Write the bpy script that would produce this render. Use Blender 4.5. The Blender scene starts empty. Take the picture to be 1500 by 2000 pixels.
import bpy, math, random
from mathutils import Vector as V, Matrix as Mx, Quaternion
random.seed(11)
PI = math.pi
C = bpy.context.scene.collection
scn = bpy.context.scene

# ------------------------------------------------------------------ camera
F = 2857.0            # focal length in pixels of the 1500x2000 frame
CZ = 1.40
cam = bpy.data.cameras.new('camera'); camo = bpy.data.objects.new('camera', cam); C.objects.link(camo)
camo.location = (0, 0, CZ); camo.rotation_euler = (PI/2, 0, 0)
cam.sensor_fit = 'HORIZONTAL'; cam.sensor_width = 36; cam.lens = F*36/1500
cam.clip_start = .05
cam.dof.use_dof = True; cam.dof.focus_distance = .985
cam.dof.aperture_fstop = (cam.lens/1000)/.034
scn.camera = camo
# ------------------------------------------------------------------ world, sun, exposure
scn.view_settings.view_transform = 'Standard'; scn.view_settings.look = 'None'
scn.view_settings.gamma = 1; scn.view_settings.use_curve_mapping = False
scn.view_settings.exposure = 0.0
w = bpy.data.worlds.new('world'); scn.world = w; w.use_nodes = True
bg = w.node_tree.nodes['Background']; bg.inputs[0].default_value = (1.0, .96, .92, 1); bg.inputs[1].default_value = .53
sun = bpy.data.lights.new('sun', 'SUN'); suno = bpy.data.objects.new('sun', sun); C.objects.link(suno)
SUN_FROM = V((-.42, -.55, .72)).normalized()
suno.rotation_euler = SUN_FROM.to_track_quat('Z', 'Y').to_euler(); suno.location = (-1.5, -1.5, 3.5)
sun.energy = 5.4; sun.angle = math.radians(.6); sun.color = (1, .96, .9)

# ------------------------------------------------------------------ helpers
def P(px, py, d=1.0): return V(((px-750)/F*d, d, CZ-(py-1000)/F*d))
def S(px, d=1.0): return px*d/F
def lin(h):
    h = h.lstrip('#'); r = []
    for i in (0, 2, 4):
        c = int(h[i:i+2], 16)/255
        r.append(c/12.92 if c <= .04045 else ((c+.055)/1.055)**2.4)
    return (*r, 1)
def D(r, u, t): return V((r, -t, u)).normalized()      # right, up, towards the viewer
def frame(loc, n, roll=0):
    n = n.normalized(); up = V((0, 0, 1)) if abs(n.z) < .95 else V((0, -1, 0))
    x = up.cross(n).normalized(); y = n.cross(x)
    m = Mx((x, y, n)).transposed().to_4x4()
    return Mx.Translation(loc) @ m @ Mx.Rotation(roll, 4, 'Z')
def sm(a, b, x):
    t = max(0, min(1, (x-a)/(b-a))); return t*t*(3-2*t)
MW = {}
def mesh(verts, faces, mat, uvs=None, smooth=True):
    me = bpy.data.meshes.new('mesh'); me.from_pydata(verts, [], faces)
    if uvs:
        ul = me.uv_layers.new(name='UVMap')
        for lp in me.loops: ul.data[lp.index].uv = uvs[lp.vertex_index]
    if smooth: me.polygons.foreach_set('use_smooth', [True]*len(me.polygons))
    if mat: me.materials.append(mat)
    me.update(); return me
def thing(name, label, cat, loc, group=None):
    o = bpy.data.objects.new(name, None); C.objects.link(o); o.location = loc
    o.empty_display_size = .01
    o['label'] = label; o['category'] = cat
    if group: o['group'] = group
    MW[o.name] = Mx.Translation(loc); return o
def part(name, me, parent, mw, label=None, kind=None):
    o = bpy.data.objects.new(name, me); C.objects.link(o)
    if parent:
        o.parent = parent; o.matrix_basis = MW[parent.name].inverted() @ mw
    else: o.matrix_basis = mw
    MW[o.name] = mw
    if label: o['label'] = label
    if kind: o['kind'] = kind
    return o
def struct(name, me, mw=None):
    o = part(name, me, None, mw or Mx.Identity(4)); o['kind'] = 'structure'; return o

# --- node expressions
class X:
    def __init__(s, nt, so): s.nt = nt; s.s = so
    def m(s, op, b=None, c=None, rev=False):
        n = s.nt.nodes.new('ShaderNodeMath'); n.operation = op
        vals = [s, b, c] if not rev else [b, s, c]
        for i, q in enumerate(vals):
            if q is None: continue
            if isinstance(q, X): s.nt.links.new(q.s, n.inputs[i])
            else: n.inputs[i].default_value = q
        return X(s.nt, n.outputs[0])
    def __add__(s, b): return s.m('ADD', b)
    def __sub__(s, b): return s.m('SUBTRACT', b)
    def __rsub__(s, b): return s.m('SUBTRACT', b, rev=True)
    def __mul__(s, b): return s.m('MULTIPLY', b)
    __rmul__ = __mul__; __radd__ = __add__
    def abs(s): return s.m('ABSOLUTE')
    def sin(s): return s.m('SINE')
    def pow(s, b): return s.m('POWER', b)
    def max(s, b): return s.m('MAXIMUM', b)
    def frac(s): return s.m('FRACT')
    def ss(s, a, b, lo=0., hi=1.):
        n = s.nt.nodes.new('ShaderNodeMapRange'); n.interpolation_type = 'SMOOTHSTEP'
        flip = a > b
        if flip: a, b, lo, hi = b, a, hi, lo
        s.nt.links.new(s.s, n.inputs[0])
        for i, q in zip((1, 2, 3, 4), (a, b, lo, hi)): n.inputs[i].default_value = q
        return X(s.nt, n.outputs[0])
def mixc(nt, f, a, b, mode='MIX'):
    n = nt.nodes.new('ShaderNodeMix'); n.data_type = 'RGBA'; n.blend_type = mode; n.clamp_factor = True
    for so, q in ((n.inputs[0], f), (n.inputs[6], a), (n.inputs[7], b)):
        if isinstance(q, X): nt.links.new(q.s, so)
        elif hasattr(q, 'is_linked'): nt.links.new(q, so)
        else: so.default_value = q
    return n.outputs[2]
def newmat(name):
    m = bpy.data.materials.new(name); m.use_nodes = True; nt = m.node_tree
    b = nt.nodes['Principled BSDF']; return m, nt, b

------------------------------

## WHAT TO WORK ON
Give the complete listing a second time, exactly as it reads.

## EXPECTED OUTPUT
Write the bpy script that would produce this render. Use Blender 4.5. The Blender scene starts empty. Take the picture to be 1500 by 2000 pixels.
import bpy, math, random
from mathutils import Vector as V, Matrix as Mx, Quaternion
random.seed(11)
PI = math.pi
C = bpy.context.scene.collection
scn = bpy.context.scene

# ------------------------------------------------------------------ camera
F = 2857.0            # focal length in pixels of the 1500x2000 frame
CZ = 1.40
cam = bpy.data.cameras.new('camera'); camo = bpy.data.objects.new('camera', cam); C.objects.link(camo)
camo.location = (0, 0, CZ); camo.rotation_euler = (PI/2, 0, 0)
cam.sensor_fit = 'HORIZONTAL'; cam.sensor_width = 36; cam.lens = F*36/1500
cam.clip_start = .05
cam.dof.use_dof = True; cam.dof.focus_distance = .985
cam.dof.aperture_fstop = (cam.lens/1000)/.034
scn.camera = camo
# ------------------------------------------------------------------ world, sun, exposure
scn.view_settings.view_transform = 'Standard'; scn.view_settings.look = 'None'
scn.view_settings.gamma = 1; scn.view_settings.use_curve_mapping = False
scn.view_settings.exposure = 0.0
w = bpy.data.worlds.new('world'); scn.world = w; w.use_nodes = True
bg = w.node_tree.nodes['Background']; bg.inputs[0].default_value = (1.0, .96, .92, 1); bg.inputs[1].default_value = .53
sun = bpy.data.lights.new('sun', 'SUN'); suno = bpy.data.objects.new('sun', sun); C.objects.link(suno)
SUN_FROM = V((-.42, -.55, .72)).normalized()
suno.rotation_euler = SUN_FROM.to_track_quat('Z', 'Y').to_euler(); suno.location = (-1.5, -1.5, 3.5)
sun.energy = 5.4; sun.angle = math.radians(.6); sun.color = (1, .96, .9)

# ------------------------------------------------------------------ helpers
def P(px, py, d=1.0): return V(((px-750)/F*d, d, CZ-(py-1000)/F*d))
def S(px, d=1.0): return px*d/F
def lin(h):
    h = h.lstrip('#'); r = []
    for i in (0, 2, 4):
        c = int(h[i:i+2], 16)/255
        r.append(c/12.92 if c <= .04045 else ((c+.055)/1.055)**2.4)
    return (*r, 1)
def D(r, u, t): return V((r, -t, u)).normalized()      # right, up, towards the viewer
def frame(loc, n, roll=0):
    n = n.normalized(); up = V((0, 0, 1)) if abs(n.z) < .95 else V((0, -1, 0))
    x = up.cross(n).normalized(); y = n.cross(x)
    m = Mx((x, y, n)).transposed().to_4x4()
    return Mx.Translation(loc) @ m @ Mx.Rotation(roll, 4, 'Z')
def sm(a, b, x):
    t = max(0, min(1, (x-a)/(b-a))); return t*t*(3-2*t)
MW = {}
def mesh(verts, faces, mat, uvs=None, smooth=True):
    me = bpy.data.meshes.new('mesh'); me.from_pydata(verts, [], faces)
    if uvs:
        ul = me.uv_layers.new(name='UVMap')
        for lp in me.loops: ul.data[lp.index].uv = uvs[lp.vertex_index]
    if smooth: me.polygons.foreach_set('use_smooth', [True]*len(me.polygons))
    if mat: me.materials.append(mat)
    me.update(); return me
def thing(name, label, cat, loc, group=None):
    o = bpy.data.objects.new(name, None); C.objects.link(o); o.location = loc
    o.empty_display_size = .01
    o['label'] = label; o['category'] = cat
    if group: o['group'] = group
    MW[o.name] = Mx.Translation(loc); return o
def part(name, me, parent, mw, label=None, kind=None):
    o = bpy.data.objects.new(name, me); C.objects.link(o)
    if parent:
        o.parent = parent; o.matrix_basis = MW[parent.name].inverted() @ mw
    else: o.matrix_basis = mw
    MW[o.name] = mw
    if label: o['label'] = label
    if kind: o['kind'] = kind
    return o
def struct(name, me, mw=None):
    o = part(name, me, None, mw or Mx.Identity(4)); o['kind'] = 'structure'; return o

# --- node expressions
class X:
    def __init__(s, nt, so): s.nt = nt; s.s = so
    def m(s, op, b=None, c=None, rev=False):
        n = s.nt.nodes.new('ShaderNodeMath'); n.operation = op
        vals = [s, b, c] if not rev else [b, s, c]
        for i, q in enumerate(vals):
            if q is None: continue
            if isinstance(q, X): s.nt.links.new(q.s, n.inputs[i])
            else: n.inputs[i].default_value = q
        return X(s.nt, n.outputs[0])
    def __add__(s, b): return s.m('ADD', b)
    def __sub__(s, b): return s.m('SUBTRACT', b)
    def __rsub__(s, b): return s.m('SUBTRACT', b, rev=True)
    def __mul__(s, b): return s.m('MULTIPLY', b)
    __rmul__ = __mul__; __radd__ = __add__
    def abs(s): return s.m('ABSOLUTE')
    def sin(s): return s.m('SINE')
    def pow(s, b): return s.m('POWER', b)
    def max(s, b): return s.m('MAXIMUM', b)
    def frac(s): return s.m('FRACT')
    def ss(s, a, b, lo=0., hi=1.):
        n = s.nt.nodes.new('ShaderNodeMapRange'); n.interpolation_type = 'SMOOTHSTEP'
        flip = a > b
        if flip: a, b, lo, hi = b, a, hi, lo
        s.nt.links.new(s.s, n.inputs[0])
        for i, q in zip((1, 2, 3, 4), (a, b, lo, hi)): n.inputs[i].default_value = q
        return X(s.nt, n.outputs[0])
def mixc(nt, f, a, b, mode='MIX'):
    n = nt.nodes.new('ShaderNodeMix'); n.data_type = 'RGBA'; n.blend_type = mode; n.clamp_factor = True
    for so, q in ((n.inputs[0], f), (n.inputs[6], a), (n.inputs[7], b)):
        if isinstance(q, X): nt.links.new(q.s, so)
        elif hasattr(q, 'is_linked'): nt.links.new(q, so)
        else: so.default_value = q
    return n.outputs[2]
def newmat(name):
    m = bpy.data.materials.new(name); m.use_nodes = True; nt = m.node_tree
    b = nt.nodes['Principled BSDF']; return m, nt, b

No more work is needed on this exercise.